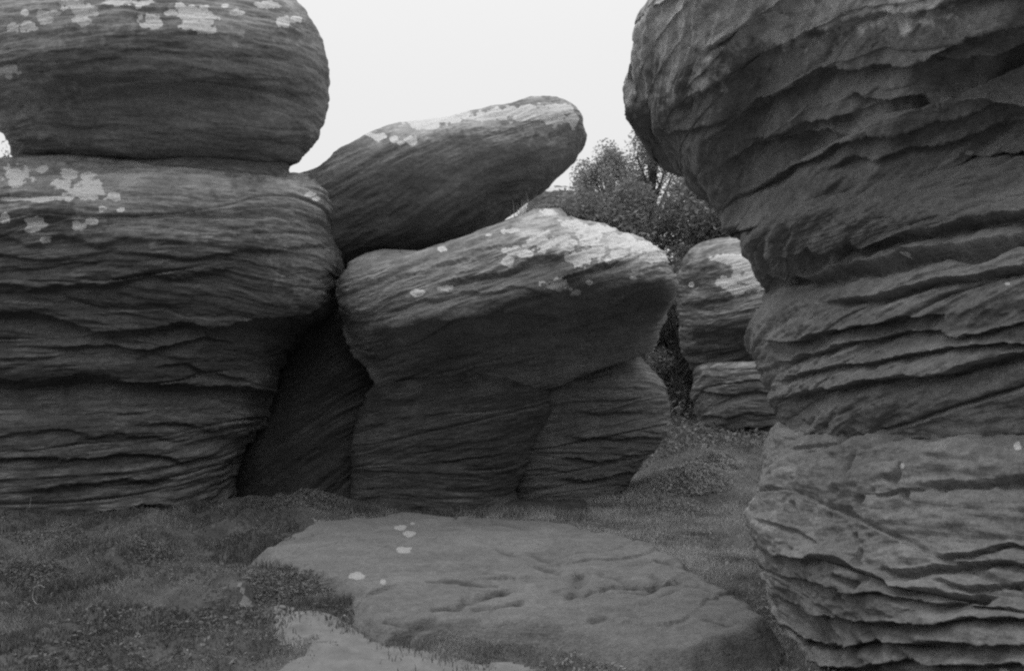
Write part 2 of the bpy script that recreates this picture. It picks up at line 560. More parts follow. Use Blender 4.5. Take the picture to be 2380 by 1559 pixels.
# ------------------------------------------------------------------ ground
xs = np.concatenate([-np.geomspace(500, 9, 30), np.linspace(-8.6, -5.2, 22), np.arange(-5, 5.01, 0.035), np.linspace(5.2, 8.6, 22), np.geomspace(9, 500, 30)])
ys = np.concatenate([-np.geomspace(500, 2, 18), np.linspace(-1, 3.2, 12), np.arange(3.4, 8, .035), np.arange(8, 14, .05), np.linspace(14.2, 30, 70), np.geomspace(32, 900, 40)])
GX, GY = np.meshgrid(xs, ys)
gxf, gyf = GX.ravel(), GY.ravel()
gzf = gz(gxf, gyf)
near = (np.abs(gxf) < 6) & (gyf > 3) & (gyf < 15)
gzf[near] += 0.012 * fbm(gxf[near] * 9, gyf[near] * 9, gxf[near] * 0, 3, 91)
def in_poly(px, py, poly):
    r = np.zeros(px.shape, bool)
    n = len(poly)
    for i in range(n):
        x0, y0 = poly[i]; x1, y1 = poly[(i + 1) % n]
        c_ = ((y0 > py) != (y1 > py))
        xc = (x1 - x0) * (py - y0) / (y1 - y0 + 1e-12) + x0
        r ^= c_ & (px < xc)
    return r


def edge_dist(px, py, poly):
    d = np.full(px.shape, 1e9)
    n = len(poly)
    for i in range(n):
        x0, y0 = poly[i]; x1, y1 = poly[(i + 1) % n]
        dx, dy = x1 - x0, y1 - y0
        t = np.clip(((px - x0) * dx + (py - y0) * dy) / (dx * dx + dy * dy), 0, 1)
        d = np.minimum(d, np.hypot(px - x0 - t * dx, py - y0 - t * dy))
    return d


slab_uv = [(745, 1222), (820, 1212), (870, 1209), (930, 1196), (1000, 1204), (1060, 1212), (1180, 1214), (1330, 1228), (1450, 1262),
           (1530, 1292), (1575, 1310), (1605, 1340), (1660, 1362), (1712, 1400), (1752, 1438), (1780, 1472), (1752, 1505),
           (1690, 1532), (1610, 1545), (1500, 1532), (1400, 1500), (1300, 1474), (1150, 1466), (1010, 1456), (910, 1478),
           (850, 1450), (815, 1400), (812, 1372), (720, 1350), (640, 1325), (605, 1292), (650, 1262), (700, 1242)]
SLAB = np.stack(ground_at([p[0] for p in slab_uv], [p[1] for p in slab_uv], 0.05), 1)
g_ins = np.where(in_poly(gxf, gyf, SLAB), 1, -1) * edge_dist(gxf, gyf, SLAB)
gzd = gzf - 0.35 * sstep(0.04, 0.2, g_ins)       # the bed the slab lies in
nyy, nxx = GX.shape
gi = np.arange(nyy * nxx).reshape(nyy, nxx)
GF = np.stack([gi[:-1, :-1], gi[:-1, 1:], gi[1:, 1:], gi[1:, :-1]], -1).reshape(-1, 4)
M_ground = plain_material("turf_soil", 0.06, 0.13, 5, 0.6)
g_ob = mesh_np("ground", np.stack([gxf, gyf, gzd], 1), GF, M_ground, True, origin=(0, 0, 0))
tag(g_ob, kind="structure")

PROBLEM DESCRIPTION
Output all of the data exactly as it stands, minus any images.

WRITTEN ANSWER
Write part 2 of the bpy script that recreates this picture. It picks up at line 560. More parts follow. Use Blender 4.5. Take the picture to be 2380 by 1559 pixels.
# ------------------------------------------------------------------ ground
xs = np.concatenate([-np.geomspace(500, 9, 30), np.linspace(-8.6, -5.2, 22), np.arange(-5, 5.01, 0.035), np.linspace(5.2, 8.6, 22), np.geomspace(9, 500, 30)])
ys = np.concatenate([-np.geomspace(500, 2, 18), np.linspace(-1, 3.2, 12), np.arange(3.4, 8, .035), np.arange(8, 14, .05), np.linspace(14.2, 30, 70), np.geomspace(32, 900, 40)])
GX, GY = np.meshgrid(xs, ys)
gxf, gyf = GX.ravel(), GY.ravel()
gzf = gz(gxf, gyf)
near = (np.abs(gxf) < 6) & (gyf > 3) & (gyf < 15)
gzf[near] += 0.012 * fbm(gxf[near] * 9, gyf[near] * 9, gxf[near] * 0, 3, 91)
def in_poly(px, py, poly):
    r = np.zeros(px.shape, bool)
    n = len(poly)
    for i in range(n):
        x0, y0 = poly[i]; x1, y1 = poly[(i + 1) % n]
        c_ = ((y0 > py) != (y1 > py))
        xc = (x1 - x0) * (py - y0) / (y1 - y0 + 1e-12) + x0
        r ^= c_ & (px < xc)
    return r


def edge_dist(px, py, poly):
    d = np.full(px.shape, 1e9)
    n = len(poly)
    for i in range(n):
        x0, y0 = poly[i]; x1, y1 = poly[(i + 1) % n]
        dx, dy = x1 - x0, y1 - y0
        t = np.clip(((px - x0) * dx + (py - y0) * dy) / (dx * dx + dy * dy), 0, 1)
        d = np.minimum(d, np.hypot(px - x0 - t * dx, py - y0 - t * dy))
    return d


slab_uv = [(745, 1222), (820, 1212), (870, 1209), (930, 1196), (1000, 1204), (1060, 1212), (1180, 1214), (1330, 1228), (1450, 1262),
           (1530, 1292), (1575, 1310), (1605, 1340), (1660, 1362), (1712, 1400), (1752, 1438), (1780, 1472), (1752, 1505),
           (1690, 1532), (1610, 1545), (1500, 1532), (1400, 1500), (1300, 1474), (1150, 1466), (1010, 1456), (910, 1478),
           (850, 1450), (815, 1400), (812, 1372), (720, 1350), (640, 1325), (605, 1292), (650, 1262), (700, 1242)]
SLAB = np.stack(ground_at([p[0] for p in slab_uv], [p[1] for p in slab_uv], 0.05), 1)
g_ins = np.where(in_poly(gxf, gyf, SLAB), 1, -1) * edge_dist(gxf, gyf, SLAB)
gzd = gzf - 0.35 * sstep(0.04, 0.2, g_ins)       # the bed the slab lies in
nyy, nxx = GX.shape
gi = np.arange(nyy * nxx).reshape(nyy, nxx)
GF = np.stack([gi[:-1, :-1], gi[:-1, 1:], gi[1:, 1:], gi[1:, :-1]], -1).reshape(-1, 4)
M_ground = plain_material("turf_soil", 0.06, 0.13, 5, 0.6)
g_ob = mesh_np("ground", np.stack([gxf, gyf, gzd], 1), GF, M_ground, True, origin=(0, 0, 0))
tag(g_ob, kind="structure")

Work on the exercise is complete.